I keep some boids that, being ambush predators, aren't really active. They get reasonably sized enclosures which exceed the minimum requirements for space, but not by a whole lot.

My lizards though... there aren't many that I keep these days, prehensile tailed skinks and black tree monitors... they have consistently used as much space as I have given them, no matter how much I increased it by. When they were in enclosures (not together) that were two feet by two feet by three feet, they used twelve cubic feet of space. When I moved them up to four by four by four cubes, they used all sixty four cubic feet. Now they're in six by eight by four displays and they continue to use all one hundred ninety two cubic feet.

I had to make adjustments to the heating, lighting and humidity as I moved them to larger enclosures.
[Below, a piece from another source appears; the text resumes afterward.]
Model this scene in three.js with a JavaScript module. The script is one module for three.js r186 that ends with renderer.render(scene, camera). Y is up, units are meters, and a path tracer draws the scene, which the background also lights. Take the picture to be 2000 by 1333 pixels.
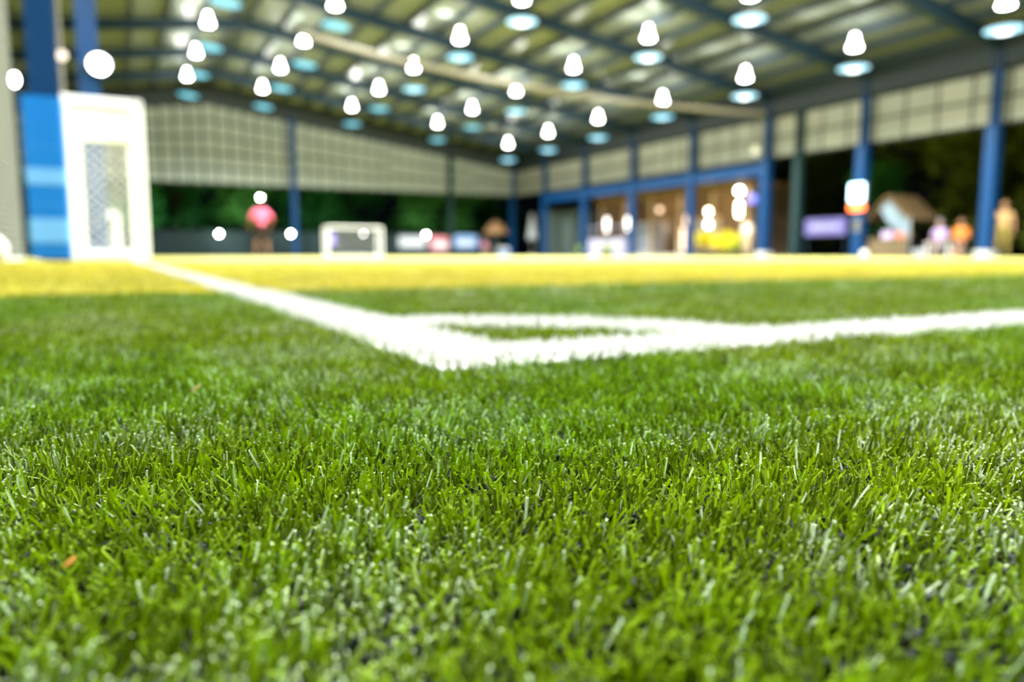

I continued to fill each enclosure with the appropriate kinds of space; things to climb on and hide in, properly proportioned open areas and arranging everything to best meet the behaviors of the species... but they move around and use as much as they are given. I encourage it, the way I present food especially, moving it to different places to encourage active foraging and hunting behaviors, but they move and hide, jump and dig, bask and sleep, run (well... the monitors run anyway) and climb more when they're given adequate space to do so. They weren't unhealthy in the smaller spaces, they displayed most of the same behaviors... but the complexity and frequency of activity went up as they were supplied with an enclosure which (through its construction and arrangement) provoked it.